III. Des débats majeurs entre historiens, aux enjeux politiques
Les débats n’ont jamais cessé malgré l’écriture de l’histoire et la récolte des mémoires. Trois grands débats ont eu cours :
– Le plus grave, tenu par certains historiens négationnistes, désormais condamnés par la loi, en France notamment grâce à la loi Gayssot de 1990. Par exemple, Faurisson, qui est sans doute le plus connu des négationnistes, est un universitaire français proche des milieux d’extrême droite et a toujours nié l’existence des chambres à gaz.
– Un autre, tenu par des historiens qui ont cherché à relativiser les crimes de masse du nazisme en les comparant à ceux du communisme. Ces propos ont été tenu dans les années 1990 par Ernst Nolte en Allemagne ou encore en France avec Le livre noir du communisme. Le but de ces historiens était sans doute de banaliser les crimes du nazisme et ainsi faire perdre sa spécificité à la Shoah.
– Le dernier débat a pour sujet les guerres de mémoires d’autres génocides de l’Histoire. On peut citer le génocide tzigane au moment de la Seconde Guerre mondiale ; celui des Arméniens pendant la Première Guerre mondiale ; le génocide du Cambodge durant la Guerre froide ; plus récemment, celui des Tutsis du Rwanda. Le terme de génocide s’est alors généralisé. D’autres massacres de masse systématiques et planifiés ont été étudiés, parfois sur revendications de minorités qui veulent se faire reconnaître comme victimes.
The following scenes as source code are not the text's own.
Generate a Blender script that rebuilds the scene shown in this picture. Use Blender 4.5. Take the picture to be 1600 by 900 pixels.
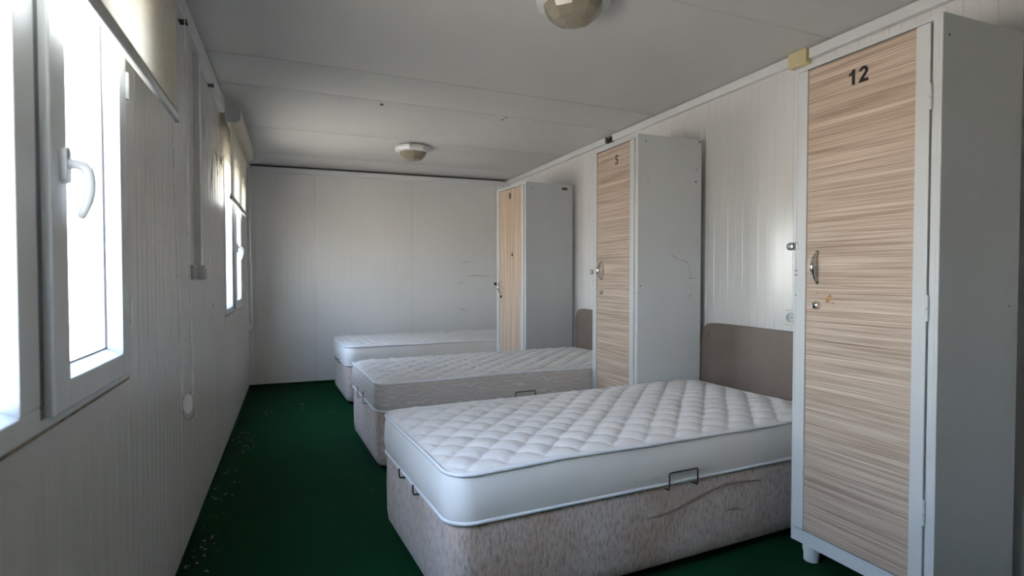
import bpy, bmesh, math, random
from mathutils import Vector, Matrix, noise

for o in list(bpy.data.objects):
    bpy.data.objects.remove(o)
S = bpy.context.scene
COL = S.collection
random.seed(4)
PI = math.pi

# ------------------------------------------------------------------ camera
W, H, D, YR = 2.86, 2.30, 6.42, -2.30          # room: width, height, far wall, wall behind the camera
yaw = math.atan(342 / 889)
pitch = -math.atan(23 / 889 * math.cos(yaw))
F = Vector((math.sin(yaw) * math.cos(pitch), math.cos(yaw) * math.cos(pitch), math.sin(pitch)))
R = Vector((math.cos(yaw), -math.sin(yaw), 0))
U = R.cross(F)
cd = bpy.data.cameras.new('camera')
cam = bpy.data.objects.new('camera', cd)
COL.objects.link(cam)
cd.sensor_width = 36
cd.lens = 889 / 1600 * 36
cd.clip_start = 0.02
m = Matrix((R, U, -F)).transposed().to_4x4()
m.translation = Vector((0.43, 0.0, 1.17))
cam.matrix_world = m
cd.dof.use_dof = True
cd.dof.focus_distance = 2.6
cd.dof.aperture_fstop = 3.2
S.camera = cam

# ------------------------------------------------------------------ world: hazy bright sky, sunlit pale ground
world = bpy.data.worlds.new('sky')
S.world = world
world.use_nodes = True
wt = world.node_tree
wt.nodes.clear()
wo = wt.nodes.new('ShaderNodeOutputWorld')
bg = wt.nodes.new('ShaderNodeBackground')
wt.links.new(bg.outputs[0], wo.inputs[0])
tc = wt.nodes.new('ShaderNodeTexCoord')
sx = wt.nodes.new('ShaderNodeSeparateXYZ')
wt.links.new(tc.outputs['Generated'], sx.inputs[0])
rp = wt.nodes.new('ShaderNodeValToRGB')
mr = wt.nodes.new('ShaderNodeMapRange')
mr.inputs['From Min'].default_value = -1
mr.inputs['From Max'].default_value = 1
wt.links.new(sx.outputs['Z'], mr.inputs['Value'])
wt.links.new(mr.outputs[0], rp.inputs[0])
els = rp.color_ramp.elements
els[0].position = 0.0
els[0].color = (0.52, 0.45, 0.39, 1)
els[1].position = 1.0
els[1].color = (0.34, 0.47, 0.75, 1)
for p, c in ((0.485, (0.82, 0.72, 0.64, 1)), (0.505, (1.0, 0.985, 0.97, 1)), (0.58, (0.91, 0.945, 1.0, 1)), (0.68, (0.57, 0.69, 0.90, 1))):
    e = els.new(p)
    e.color = c
wt.links.new(rp.outputs[0], bg.inputs['Color'])
bg.inputs['Strength'].default_value = 26.0

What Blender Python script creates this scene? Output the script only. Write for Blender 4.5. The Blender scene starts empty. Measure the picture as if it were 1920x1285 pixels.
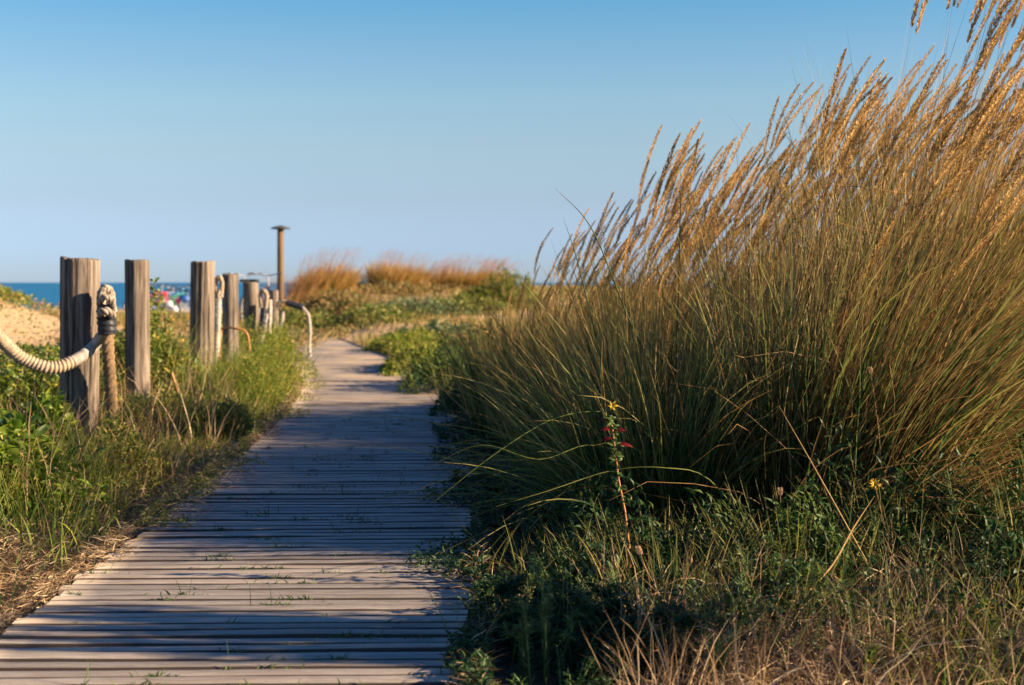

La généralisation du terme de génocide donne lieu à des enjeux politiques de grande ampleur avec la question de reconnaître la traite négrière et l’esclavage comme un génocide ou encore la situation des indiens d’Amérique au moment de la colonisation et des guerres indiennes non pas seulement comme un ethnocide mais comme un génocide.
Conclusion
Ainsi, le terme de génocide qui avait été créé de manière unique et spécifique pour l’élimination des Juifs d’Europe, événement unique dans l’Histoire, devient désormais un nom commun qu’on cherche à appliquer à d’autres faits d’élimination, d’annihilation systématique et programmée de peuples pour ce qu’ils sont.